▶ [Dataset content]
------
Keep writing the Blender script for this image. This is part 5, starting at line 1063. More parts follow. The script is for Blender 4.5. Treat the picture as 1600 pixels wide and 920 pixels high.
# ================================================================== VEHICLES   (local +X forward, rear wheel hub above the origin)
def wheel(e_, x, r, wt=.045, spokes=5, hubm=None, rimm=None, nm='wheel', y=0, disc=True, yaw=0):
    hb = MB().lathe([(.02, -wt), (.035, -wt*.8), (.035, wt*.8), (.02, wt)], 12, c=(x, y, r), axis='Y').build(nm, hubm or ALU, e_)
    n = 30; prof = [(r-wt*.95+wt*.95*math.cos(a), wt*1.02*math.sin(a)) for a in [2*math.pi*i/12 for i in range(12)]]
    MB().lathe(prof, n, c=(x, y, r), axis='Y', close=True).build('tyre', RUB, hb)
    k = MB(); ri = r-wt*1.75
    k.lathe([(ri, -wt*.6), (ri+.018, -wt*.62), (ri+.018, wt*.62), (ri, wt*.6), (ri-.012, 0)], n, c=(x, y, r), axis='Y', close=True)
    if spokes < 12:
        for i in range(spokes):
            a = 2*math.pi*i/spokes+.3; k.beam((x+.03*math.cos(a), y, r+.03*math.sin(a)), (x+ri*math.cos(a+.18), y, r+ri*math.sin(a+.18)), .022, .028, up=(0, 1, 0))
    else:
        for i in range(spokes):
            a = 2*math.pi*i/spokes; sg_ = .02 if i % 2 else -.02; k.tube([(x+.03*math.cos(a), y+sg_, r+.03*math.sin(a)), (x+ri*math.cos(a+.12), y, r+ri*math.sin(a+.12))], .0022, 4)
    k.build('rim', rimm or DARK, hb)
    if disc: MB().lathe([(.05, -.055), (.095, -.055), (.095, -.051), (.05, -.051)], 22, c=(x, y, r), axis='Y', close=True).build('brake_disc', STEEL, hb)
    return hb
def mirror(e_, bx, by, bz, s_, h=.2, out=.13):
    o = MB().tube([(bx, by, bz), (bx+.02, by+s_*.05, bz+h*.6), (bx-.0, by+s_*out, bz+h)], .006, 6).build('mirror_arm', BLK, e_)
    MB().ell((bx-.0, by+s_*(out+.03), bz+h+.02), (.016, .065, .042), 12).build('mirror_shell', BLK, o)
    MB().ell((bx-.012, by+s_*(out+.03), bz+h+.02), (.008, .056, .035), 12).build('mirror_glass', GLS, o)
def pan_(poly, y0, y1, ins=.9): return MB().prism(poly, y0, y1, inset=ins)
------
▶ [Exercise goal] Make an exact copy of every line in the data.

▶ [Answer to the problem]
Keep writing the Blender script for this image. This is part 5, starting at line 1063. More parts follow. The script is for Blender 4.5. Treat the picture as 1600 pixels wide and 920 pixels high.
# ================================================================== VEHICLES   (local +X forward, rear wheel hub above the origin)
def wheel(e_, x, r, wt=.045, spokes=5, hubm=None, rimm=None, nm='wheel', y=0, disc=True, yaw=0):
    hb = MB().lathe([(.02, -wt), (.035, -wt*.8), (.035, wt*.8), (.02, wt)], 12, c=(x, y, r), axis='Y').build(nm, hubm or ALU, e_)
    n = 30; prof = [(r-wt*.95+wt*.95*math.cos(a), wt*1.02*math.sin(a)) for a in [2*math.pi*i/12 for i in range(12)]]
    MB().lathe(prof, n, c=(x, y, r), axis='Y', close=True).build('tyre', RUB, hb)
    k = MB(); ri = r-wt*1.75
    k.lathe([(ri, -wt*.6), (ri+.018, -wt*.62), (ri+.018, wt*.62), (ri, wt*.6), (ri-.012, 0)], n, c=(x, y, r), axis='Y', close=True)
    if spokes < 12:
        for i in range(spokes):
            a = 2*math.pi*i/spokes+.3; k.beam((x+.03*math.cos(a), y, r+.03*math.sin(a)), (x+ri*math.cos(a+.18), y, r+ri*math.sin(a+.18)), .022, .028, up=(0, 1, 0))
    else:
        for i in range(spokes):
            a = 2*math.pi*i/spokes; sg_ = .02 if i % 2 else -.02; k.tube([(x+.03*math.cos(a), y+sg_, r+.03*math.sin(a)), (x+ri*math.cos(a+.12), y, r+ri*math.sin(a+.12))], .0022, 4)
    k.build('rim', rimm or DARK, hb)
    if disc: MB().lathe([(.05, -.055), (.095, -.055), (.095, -.051), (.05, -.051)], 22, c=(x, y, r), axis='Y', close=True).build('brake_disc', STEEL, hb)
    return hb
def mirror(e_, bx, by, bz, s_, h=.2, out=.13):
    o = MB().tube([(bx, by, bz), (bx+.02, by+s_*.05, bz+h*.6), (bx-.0, by+s_*out, bz+h)], .006, 6).build('mirror_arm', BLK, e_)
    MB().ell((bx-.0, by+s_*(out+.03), bz+h+.02), (.016, .065, .042), 12).build('mirror_shell', BLK, o)
    MB().ell((bx-.012, by+s_*(out+.03), bz+h+.02), (.008, .056, .035), 12).build('mirror_glass', GLS, o)
def pan_(poly, y0, y1, ins=.9): return MB().prism(poly, y0, y1, inset=ins)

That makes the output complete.